THE idea of a war memorial for Bishop Auckland was first raised in the autumn of 1916, just after the Battle of the Somme, and fund-raising began in earnest in 1920.

The 17ft granite monument, which cost £865 from a Newcastle sculptor, was unveiled on September 13, 1922, by Sir General Ivor Maxse, who had commanded forces in northern France. He said it was dedicated to the 357 men of Bishop Auckland and South Church who had died out of the 2,025 from the two parishes who had enlisted.

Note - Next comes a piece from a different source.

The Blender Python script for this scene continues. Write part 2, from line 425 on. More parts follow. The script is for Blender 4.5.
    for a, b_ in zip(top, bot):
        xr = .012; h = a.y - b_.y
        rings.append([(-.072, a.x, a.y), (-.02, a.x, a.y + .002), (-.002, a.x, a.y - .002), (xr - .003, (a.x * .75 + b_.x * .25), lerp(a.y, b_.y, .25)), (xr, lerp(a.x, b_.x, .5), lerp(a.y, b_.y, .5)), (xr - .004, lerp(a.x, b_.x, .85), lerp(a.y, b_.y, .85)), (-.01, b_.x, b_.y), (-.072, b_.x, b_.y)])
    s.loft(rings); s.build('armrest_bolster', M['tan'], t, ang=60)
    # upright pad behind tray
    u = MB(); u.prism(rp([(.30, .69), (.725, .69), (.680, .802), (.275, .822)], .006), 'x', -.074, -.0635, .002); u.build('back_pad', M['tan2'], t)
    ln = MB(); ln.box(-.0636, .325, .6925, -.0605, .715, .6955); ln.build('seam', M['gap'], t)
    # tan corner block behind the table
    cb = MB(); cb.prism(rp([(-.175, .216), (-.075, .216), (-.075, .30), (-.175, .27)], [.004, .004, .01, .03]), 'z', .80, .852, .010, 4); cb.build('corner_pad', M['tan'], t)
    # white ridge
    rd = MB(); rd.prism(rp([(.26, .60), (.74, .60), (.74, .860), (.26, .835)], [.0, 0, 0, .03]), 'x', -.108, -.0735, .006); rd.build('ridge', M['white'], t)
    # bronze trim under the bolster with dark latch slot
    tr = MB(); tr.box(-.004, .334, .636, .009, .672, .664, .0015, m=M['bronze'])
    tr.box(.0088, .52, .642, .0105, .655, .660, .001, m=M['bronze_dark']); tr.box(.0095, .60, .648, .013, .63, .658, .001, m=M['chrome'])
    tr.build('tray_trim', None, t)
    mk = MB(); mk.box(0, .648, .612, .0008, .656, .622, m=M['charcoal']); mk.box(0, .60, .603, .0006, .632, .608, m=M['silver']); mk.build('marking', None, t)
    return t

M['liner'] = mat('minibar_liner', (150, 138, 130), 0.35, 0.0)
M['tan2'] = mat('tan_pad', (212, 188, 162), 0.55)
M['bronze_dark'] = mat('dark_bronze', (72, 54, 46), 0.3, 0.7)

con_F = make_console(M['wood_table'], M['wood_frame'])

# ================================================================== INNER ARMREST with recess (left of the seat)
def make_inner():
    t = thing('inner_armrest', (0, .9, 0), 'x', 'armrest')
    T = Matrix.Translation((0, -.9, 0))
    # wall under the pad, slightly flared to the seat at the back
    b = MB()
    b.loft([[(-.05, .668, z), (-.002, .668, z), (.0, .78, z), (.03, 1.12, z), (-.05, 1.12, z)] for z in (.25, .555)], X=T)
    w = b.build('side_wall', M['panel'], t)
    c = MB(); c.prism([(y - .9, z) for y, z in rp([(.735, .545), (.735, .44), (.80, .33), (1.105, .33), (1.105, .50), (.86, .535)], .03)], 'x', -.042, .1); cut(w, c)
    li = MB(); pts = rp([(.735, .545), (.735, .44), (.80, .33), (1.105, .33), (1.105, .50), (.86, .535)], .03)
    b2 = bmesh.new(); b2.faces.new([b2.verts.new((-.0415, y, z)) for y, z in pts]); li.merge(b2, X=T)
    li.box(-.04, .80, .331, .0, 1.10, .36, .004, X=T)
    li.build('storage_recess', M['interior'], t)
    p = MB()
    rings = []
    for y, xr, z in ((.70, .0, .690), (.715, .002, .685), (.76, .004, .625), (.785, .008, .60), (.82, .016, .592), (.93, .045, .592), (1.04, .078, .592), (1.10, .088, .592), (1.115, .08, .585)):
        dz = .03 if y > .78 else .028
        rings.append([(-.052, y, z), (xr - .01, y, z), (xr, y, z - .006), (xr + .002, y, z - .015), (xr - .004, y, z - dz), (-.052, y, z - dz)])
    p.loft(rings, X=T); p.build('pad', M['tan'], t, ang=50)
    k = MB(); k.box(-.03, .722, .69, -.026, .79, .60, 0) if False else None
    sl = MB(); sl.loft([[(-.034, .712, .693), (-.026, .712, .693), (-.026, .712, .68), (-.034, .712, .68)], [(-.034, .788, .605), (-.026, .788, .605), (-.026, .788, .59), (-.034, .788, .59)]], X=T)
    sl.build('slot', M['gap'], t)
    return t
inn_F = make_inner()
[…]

“Notwithstanding the wretched weather conditions, hundreds of people, including a large percentage of relatives of the fallen, witnessed the ceremony,” said The Northern Echo. “Owing to the inclemency of the weather, the bishop of Durham refrained from giving an address.”

With the rain falling in torrents, Cllr Mrs Greenwood, wife of the chairman of the urban district council, laid the first wreath in memory of her son, John, who had been killed in the conflict.

There was some criticism about the location of the memorial, which was placed away from the town centre in Station Approach on land belonging to the North Eastern Railway. This was thought appropriate because many men going off to the frontline left the town by train.

However, the Beeching Axe of the 1960s cut Bishop Auckland’s train services, and the station yard was turned into a supermarket. In 1973, therefore, the war memorial was dismantled and taken to the Market Place, where it also commemorates local men who died in the Second World War, the Korean War, the Falklands War and Afghanistan.